Monday, December 24, 2012

Enjoying music season

For several years now I have found myself in Chennai for the music season ("season").  In the month of December, the holiest month of Markazhi in the Hindu calendar, the city comes alive with the finest display of devotional South Indian fine arts by preeminent artists of the day.  Chennai hosts over 3000 concerts between December and January, its most temperate months.  Visitors come from around the world to listen to music, reconnect with friends and savour the food at concert venues around town.   

My mother, in laws, aunt and uncle abandon their sedentary routines to attend the annual music conference and concerts at The Music Academy (Academy) and other venues around Chennai.  I bring the group's average age down a notch but can barely keep up with their rigorous 12 hour concert routines and zeal.  They fortify their arthritic knees, pack a picnic, carry a consolidated program and flit from one concert to another, sometimes at different venues.  Academy concerts being the  most coveted, they jostle long line ups to purchase season tickets.  I arrive just on time to enjoy the last half of the season and revel in their company, while also taking a page from their book on zest for life.  

The average age of the audience at the Academy is 70, so my family is hardly unique.  Many are their contemporaries, long time concert goers and there is much swapping of stories and critiques about artists, venues and of course canteen fare.  As interesting as the music is the time spent with this amazing group of elders.   Dressed in the latest sarees with matching jewellery and wearing jasmine flowers in their hair, the women carry themselves with elegance and grace.  The men, true to  all ages of that gender, are careless and casual.

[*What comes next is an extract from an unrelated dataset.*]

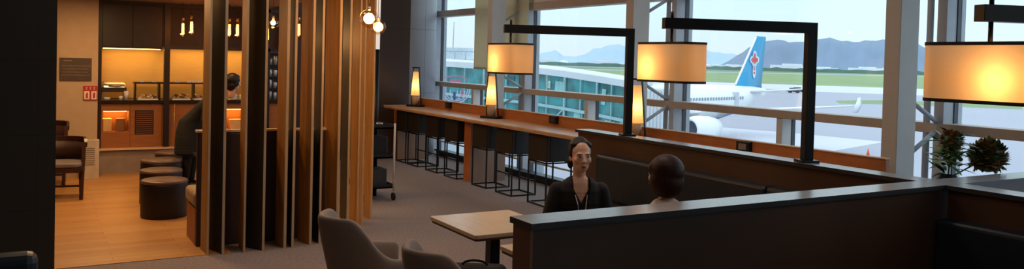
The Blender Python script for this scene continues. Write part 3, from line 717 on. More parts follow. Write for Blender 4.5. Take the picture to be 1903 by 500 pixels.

Today is Vaikunta Ekadesi, a day of fasting.  The canteen is sparse with all its older patrons observing the fast while keeping up their concert routines.  

Vaikunta Ekadesi, notwithstanding I have a full meal.   I relish the communal lunch served on a banana leaf,  with other heretic young patrons.  I do justice to the feast of vadai, payasam (almond kheer), another sweet, ghee and dhal, served with a variety of vegetables, rice dishes, rasam, sambar, chips, papad, pickles and yoghurt.  I have two servings each of the hot almond kheer and rasam mentally postponing my fast by another year.   We are on our third concert having started today at 9:15 with one byTrichur Ramachandran, this year's Sangeeta Kalanidhi (music laureate), who took us on a 50 year musical journey paying homage to his many teachers.  We have two more concerts and will conclude the day at 9 p.m.  We have settled in nicely, with the older folks wrapped in shawls and mufflers to shield themselves from the effects of the AC.  They doze from the calming effect of the music but wake up at the beginning of each song to chime in its raga.   I too stop intellectualising and fall in with the crowd.   It is peaceful and I am truly in the moment with no place to go and nothing to prove, so in tune with the company around - mellow, content and simply biding time, surfeit with amazing food and song!